::: MATERIAL :::

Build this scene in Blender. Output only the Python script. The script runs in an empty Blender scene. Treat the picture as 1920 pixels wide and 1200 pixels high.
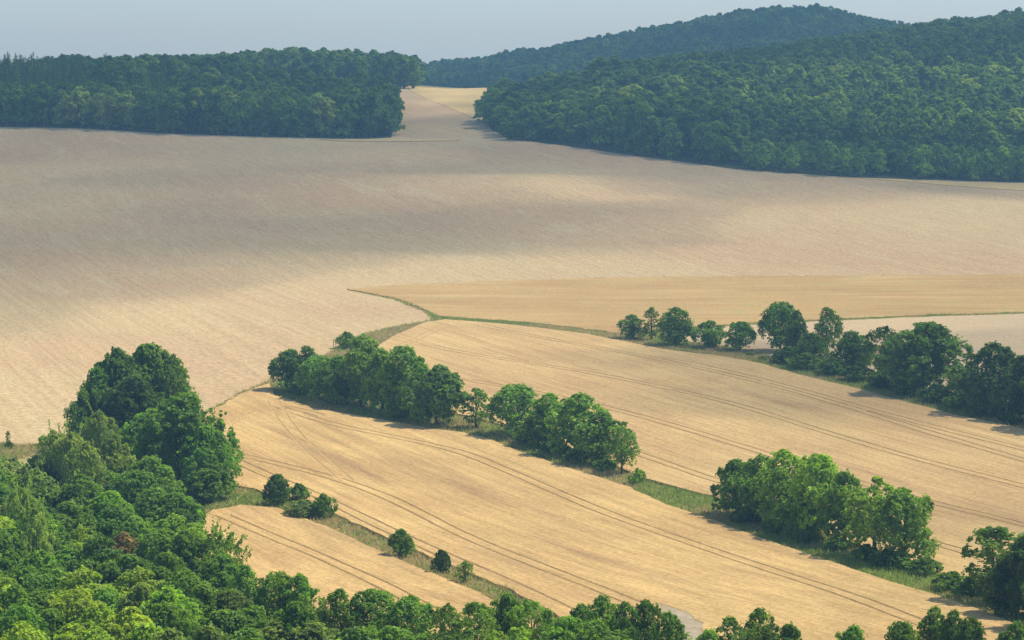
import bpy, math, random
import numpy as np
from mathutils import Vector, Matrix
from mathutils.geometry import delaunay_2d_cdt

SC = bpy.context.scene
R = math.radians
# ------------------------------------------------------------------ camera
HCAM, FPX, HORIZON = 70.0, 4500.0, 60.0
PITCH = math.atan((600 - HORIZON) / FPX)
cam_d = bpy.data.cameras.new('camera')
cam_d.lens = FPX / 1920 * 36.0
cam_d.sensor_width = 36.0
cam_d.clip_start, cam_d.clip_end = 1.0, 20000.0
cam = bpy.data.objects.new('camera', cam_d)
SC.collection.objects.link(cam)
cam.location = (0, 0, HCAM)
cam.rotation_euler = (math.pi / 2 - PITCH, 0, 0)
SC.camera = cam
# ------------------------------------------------------------------ sky, sun, exposure
SUN_EL, SUN_AZ = R(56), R(80)        # azimuth from +Y (away from the camera) towards +X
SUN_DIR = Vector((math.sin(SUN_AZ) * math.cos(SUN_EL), math.cos(SUN_AZ) * math.cos(SUN_EL), math.sin(SUN_EL)))
world = bpy.data.worlds.new('World')
SC.world = world
world.use_nodes = True
wn = world.node_tree
bg = wn.nodes['Background']
sky = wn.nodes.new('ShaderNodeTexSky')
sky.sky_type = 'NISHITA'
sky.sun_disc = False
sky.sun_elevation = SUN_EL
sky.sun_rotation = SUN_AZ
sky.air_density, sky.dust_density, sky.ozone_density = 1.0, 0.4, 2.5
wn.links.new(sky.outputs[0], bg.inputs[0])
bg.inputs[1].default_value = 0.13
sun_d = bpy.data.lights.new('sun', 'SUN')
sun_d.energy = 4.3
sun_d.angle = R(0.55)
sun_d.color = (1.0, 0.955, 0.88)
sun = bpy.data.objects.new('sun', sun_d)
SC.collection.objects.link(sun)
sun.rotation_euler = (-SUN_DIR).to_track_quat('-Z', 'Y').to_euler()
sun.location = (300, 600, 1500)
SC.view_settings.view_transform = 'Standard'
SC.view_settings.look = 'None'
SC.view_settings.exposure = 0.46
SC.view_settings.gamma = 1.0
SC.view_settings.use_curve_mapping = False
SC.cycles.max_bounces = 8
SC.cycles.diffuse_bounces = 4
SC.cycles.transmission_bounces = 4
SC.cycles.glossy_bounces = 1
SC.cycles.volume_bounces = 0
SC.cycles.transparent_max_bounces = 8
SC.cycles.use_denoising = True
SC.cycles.use_light_tree = False
HAZE_DENSITY = 0.00021
HAZE_COLOR = (0.36, 0.67, 0.93, 1)
COL = SC.collection

# ------------------------------------------------------------------ terrain height
_near = [
 (-300, 0, 66), (0, 0, 66), (300, 0, 66), (-150, 110, 30), (0, 110, 30), (150, 110, 30),
 (-150, 190, 13), (0, 190, 13), (150, 190, 13)]
_pts = list(_near)
def cp(px, y, z): _pts.append(((px - 960) / FPX * y, y, z))
for y, zs in {250: (7, 7, 7, 7, 7), 300: (4, 3.6, 3.3, 3, 3), 430: (1, .5, .2, .6, 1), 583: (2, .5, 0, 0, 0),
              700: (2.2, .2, -1.5, 0, 1), 830: (8, 7, 7.3, 6, 4.5), 980: (16.5, 17, 17.8, 17, 15),
              1090: (23, 24, 23.5, 24, 24)}.items():
    for px, z in zip((-200, 350, 930, 1500, 2100), zs): cp(px, y, z)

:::

### DESCRIPTION OF THE TASK
Restate the whole of the material word for word without the pictures.

### PROBLEM SOLUTION
Build this scene in Blender. Output only the Python script. The script runs in an empty Blender scene. Treat the picture as 1920 pixels wide and 1200 pixels high.
import bpy, math, random
import numpy as np
from mathutils import Vector, Matrix
from mathutils.geometry import delaunay_2d_cdt

SC = bpy.context.scene
R = math.radians
# ------------------------------------------------------------------ camera
HCAM, FPX, HORIZON = 70.0, 4500.0, 60.0
PITCH = math.atan((600 - HORIZON) / FPX)
cam_d = bpy.data.cameras.new('camera')
cam_d.lens = FPX / 1920 * 36.0
cam_d.sensor_width = 36.0
cam_d.clip_start, cam_d.clip_end = 1.0, 20000.0
cam = bpy.data.objects.new('camera', cam_d)
SC.collection.objects.link(cam)
cam.location = (0, 0, HCAM)
cam.rotation_euler = (math.pi / 2 - PITCH, 0, 0)
SC.camera = cam
# ------------------------------------------------------------------ sky, sun, exposure
SUN_EL, SUN_AZ = R(56), R(80)        # azimuth from +Y (away from the camera) towards +X
SUN_DIR = Vector((math.sin(SUN_AZ) * math.cos(SUN_EL), math.cos(SUN_AZ) * math.cos(SUN_EL), math.sin(SUN_EL)))
world = bpy.data.worlds.new('World')
SC.world = world
world.use_nodes = True
wn = world.node_tree
bg = wn.nodes['Background']
sky = wn.nodes.new('ShaderNodeTexSky')
sky.sky_type = 'NISHITA'
sky.sun_disc = False
sky.sun_elevation = SUN_EL
sky.sun_rotation = SUN_AZ
sky.air_density, sky.dust_density, sky.ozone_density = 1.0, 0.4, 2.5
wn.links.new(sky.outputs[0], bg.inputs[0])
bg.inputs[1].default_value = 0.13
sun_d = bpy.data.lights.new('sun', 'SUN')
sun_d.energy = 4.3
sun_d.angle = R(0.55)
sun_d.color = (1.0, 0.955, 0.88)
sun = bpy.data.objects.new('sun', sun_d)
SC.collection.objects.link(sun)
sun.rotation_euler = (-SUN_DIR).to_track_quat('-Z', 'Y').to_euler()
sun.location = (300, 600, 1500)
SC.view_settings.view_transform = 'Standard'
SC.view_settings.look = 'None'
SC.view_settings.exposure = 0.46
SC.view_settings.gamma = 1.0
SC.view_settings.use_curve_mapping = False
SC.cycles.max_bounces = 8
SC.cycles.diffuse_bounces = 4
SC.cycles.transmission_bounces = 4
SC.cycles.glossy_bounces = 1
SC.cycles.volume_bounces = 0
SC.cycles.transparent_max_bounces = 8
SC.cycles.use_denoising = True
SC.cycles.use_light_tree = False
HAZE_DENSITY = 0.00021
HAZE_COLOR = (0.36, 0.67, 0.93, 1)
COL = SC.collection

# ------------------------------------------------------------------ terrain height
_near = [
 (-300, 0, 66), (0, 0, 66), (300, 0, 66), (-150, 110, 30), (0, 110, 30), (150, 110, 30),
 (-150, 190, 13), (0, 190, 13), (150, 190, 13)]
_pts = list(_near)
def cp(px, y, z): _pts.append(((px - 960) / FPX * y, y, z))
for y, zs in {250: (7, 7, 7, 7, 7), 300: (4, 3.6, 3.3, 3, 3), 430: (1, .5, .2, .6, 1), 583: (2, .5, 0, 0, 0),
              700: (2.2, .2, -1.5, 0, 1), 830: (8, 7, 7.3, 6, 4.5), 980: (16.5, 17, 17.8, 17, 15),
              1090: (23, 24, 23.5, 24, 24)}.items():
    for px, z in zip((-200, 350, 930, 1500, 2100), zs): cp(px, y, z)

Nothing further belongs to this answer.